| GOAL |
Transcribe the records that follow exactly. Skip the pictures.

| DATA IN THIS EXERCISE |

__________________________________________________

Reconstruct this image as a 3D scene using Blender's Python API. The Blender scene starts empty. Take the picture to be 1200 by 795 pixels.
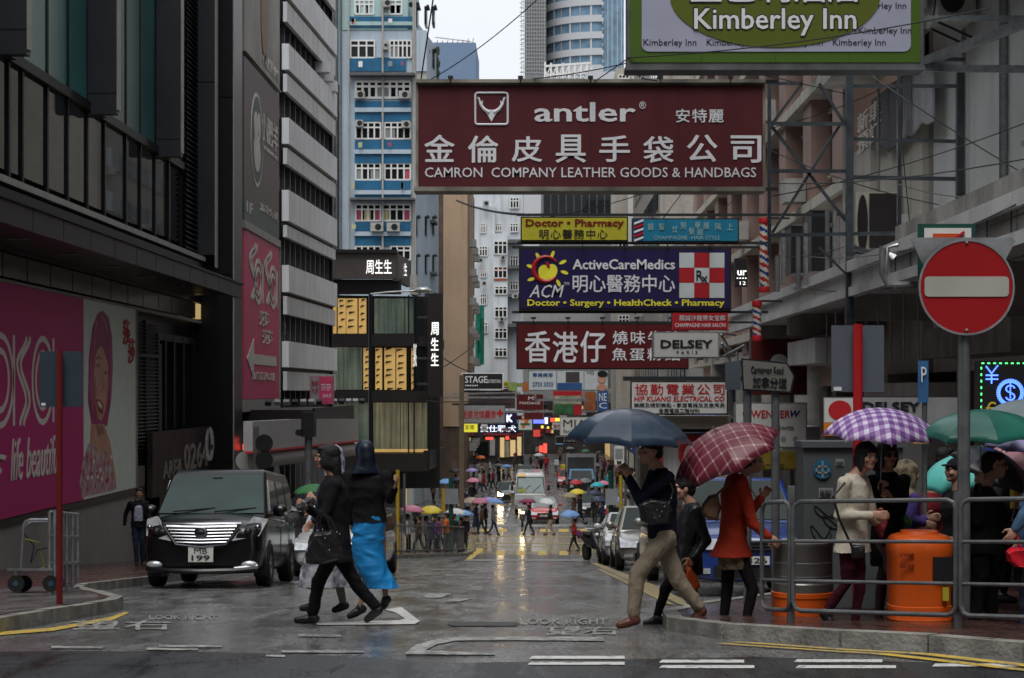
import bpy, bmesh, math, random
import numpy as np
from math import sin, cos, pi, radians
from mathutils import Vector, Matrix, Euler, noise as mnoise
random.seed(7)
SC = bpy.context.scene
COL = SC.collection
# ---------------------------------------------------------------- camera
EYE = 1.82            # lens height above the near road
F, VX, VY = 2200.0, 628.0, 460.0
cd = bpy.data.cameras.new('camera'); cam = bpy.data.objects.new('camera', cd); COL.objects.link(cam)
cam.location = (0, 0, EYE); cam.rotation_euler = (pi/2, 0, 0)
cd.sensor_width = 36; cd.lens = 36*F/1200; cd.shift_x = (600-VX)/1200; cd.shift_y = (VY-397.5)/1200
cd.clip_end = 3000; cd.clip_start = .3
cd.dof.use_dof = True; cd.dof.focus_distance = 17; cd.dof.aperture_fstop = 9.0
SC.camera = cam
# ---------------------------------------------------------------- sky and light (wet overcast day)
w = bpy.data.worlds.new('World'); SC.world = w; w.use_nodes = True
nt = w.node_tree; nt.nodes.clear()
sky = nt.nodes.new('ShaderNodeTexSky'); sky.sky_type = 'NISHITA'; sky.sun_disc = False
sky.sun_elevation = radians(63); sky.sun_rotation = radians(188); sky.dust_density = 6; sky.air_density = 1.2
hs = nt.nodes.new('ShaderNodeHueSaturation'); hs.inputs['Saturation'].default_value = .12
mx = nt.nodes.new('ShaderNodeMix'); mx.data_type = 'RGBA'; mx.inputs['Factor'].default_value = .6
mx.inputs['B'].default_value = (7.2, 7.55, 8.1, 1)
bg = nt.nodes.new('ShaderNodeBackground'); bg.inputs['Strength'].default_value = .145
out = nt.nodes.new('ShaderNodeOutputWorld')
nt.links.new(sky.outputs[0], hs.inputs['Color']); nt.links.new(hs.outputs[0], mx.inputs['A'])
nt.links.new(mx.outputs['Result'], bg.inputs[0]); nt.links.new(bg.outputs[0], out.inputs[0])
sl = bpy.data.lights.new('sun', 'SUN'); sl.energy = 1.5; sl.angle = radians(35); sl.color = (1, .97, .92)
so = bpy.data.objects.new('sun', sl); COL.objects.link(so); so.rotation_euler = (radians(27), 0, radians(-8))
SC.view_settings.view_transform = 'Standard'; SC.view_settings.look = 'None'
SC.view_settings.exposure = 0.18; SC.view_settings.gamma = 1

# ---------------------------------------------------------------- measuring helpers
def g(Y):                                 # road level: flat near the lens, down hill, then the valley floor
    if Y < 13: return 0.0
    if Y < 91.5: return -.0755*(Y-13)
    return -.0755*78.5
def W(px, py, Y): return Vector(((px-VX)*Y/F, Y, EYE+(VY-py)*Y/F))
def YG(py): # distance of the ground point seen at row py
    return 1845/(py-626.0) if py > 646.1 else F*(EYE+5.927)/(py-VY)
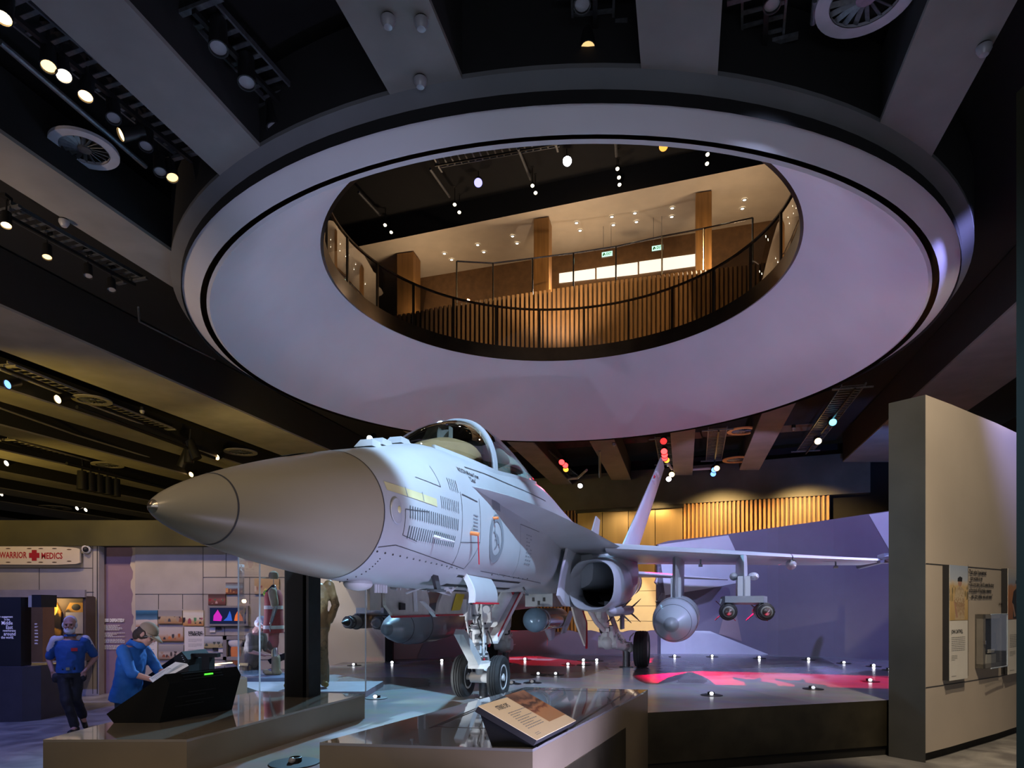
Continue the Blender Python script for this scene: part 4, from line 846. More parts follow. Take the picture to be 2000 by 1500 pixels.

__________________________________________________

| TASK RESULT |
Reconstruct this image as a 3D scene using Blender's Python API. The Blender scene starts empty. Take the picture to be 1200 by 795 pixels.
import bpy, bmesh, math, random
import numpy as np
from math import sin, cos, pi, radians
from mathutils import Vector, Matrix, Euler, noise as mnoise
random.seed(7)
SC = bpy.context.scene
COL = SC.collection
# ---------------------------------------------------------------- camera
EYE = 1.82            # lens height above the near road
F, VX, VY = 2200.0, 628.0, 460.0
cd = bpy.data.cameras.new('camera'); cam = bpy.data.objects.new('camera', cd); COL.objects.link(cam)
cam.location = (0, 0, EYE); cam.rotation_euler = (pi/2, 0, 0)
cd.sensor_width = 36; cd.lens = 36*F/1200; cd.shift_x = (600-VX)/1200; cd.shift_y = (VY-397.5)/1200
cd.clip_end = 3000; cd.clip_start = .3
cd.dof.use_dof = True; cd.dof.focus_distance = 17; cd.dof.aperture_fstop = 9.0
SC.camera = cam
# ---------------------------------------------------------------- sky and light (wet overcast day)
w = bpy.data.worlds.new('World'); SC.world = w; w.use_nodes = True
nt = w.node_tree; nt.nodes.clear()
sky = nt.nodes.new('ShaderNodeTexSky'); sky.sky_type = 'NISHITA'; sky.sun_disc = False
sky.sun_elevation = radians(63); sky.sun_rotation = radians(188); sky.dust_density = 6; sky.air_density = 1.2
hs = nt.nodes.new('ShaderNodeHueSaturation'); hs.inputs['Saturation'].default_value = .12
mx = nt.nodes.new('ShaderNodeMix'); mx.data_type = 'RGBA'; mx.inputs['Factor'].default_value = .6
mx.inputs['B'].default_value = (7.2, 7.55, 8.1, 1)
bg = nt.nodes.new('ShaderNodeBackground'); bg.inputs['Strength'].default_value = .145
out = nt.nodes.new('ShaderNodeOutputWorld')
nt.links.new(sky.outputs[0], hs.inputs['Color']); nt.links.new(hs.outputs[0], mx.inputs['A'])
nt.links.new(mx.outputs['Result'], bg.inputs[0]); nt.links.new(bg.outputs[0], out.inputs[0])
sl = bpy.data.lights.new('sun', 'SUN'); sl.energy = 1.5; sl.angle = radians(35); sl.color = (1, .97, .92)
so = bpy.data.objects.new('sun', sl); COL.objects.link(so); so.rotation_euler = (radians(27), 0, radians(-8))
SC.view_settings.view_transform = 'Standard'; SC.view_settings.look = 'None'
SC.view_settings.exposure = 0.18; SC.view_settings.gamma = 1

# ---------------------------------------------------------------- measuring helpers
def g(Y):                                 # road level: flat near the lens, down hill, then the valley floor
    if Y < 13: return 0.0
    if Y < 91.5: return -.0755*(Y-13)
    return -.0755*78.5
def W(px, py, Y): return Vector(((px-VX)*Y/F, Y, EYE+(VY-py)*Y/F))
def YG(py): # distance of the ground point seen at row py
    return 1845/(py-626.0) if py > 646.1 else F*(EYE+5.927)/(py-VY)
Continue the Blender Python script for this scene: part 4, from line 846. More parts follow. Take the picture to be 2000 by 1500 pixels.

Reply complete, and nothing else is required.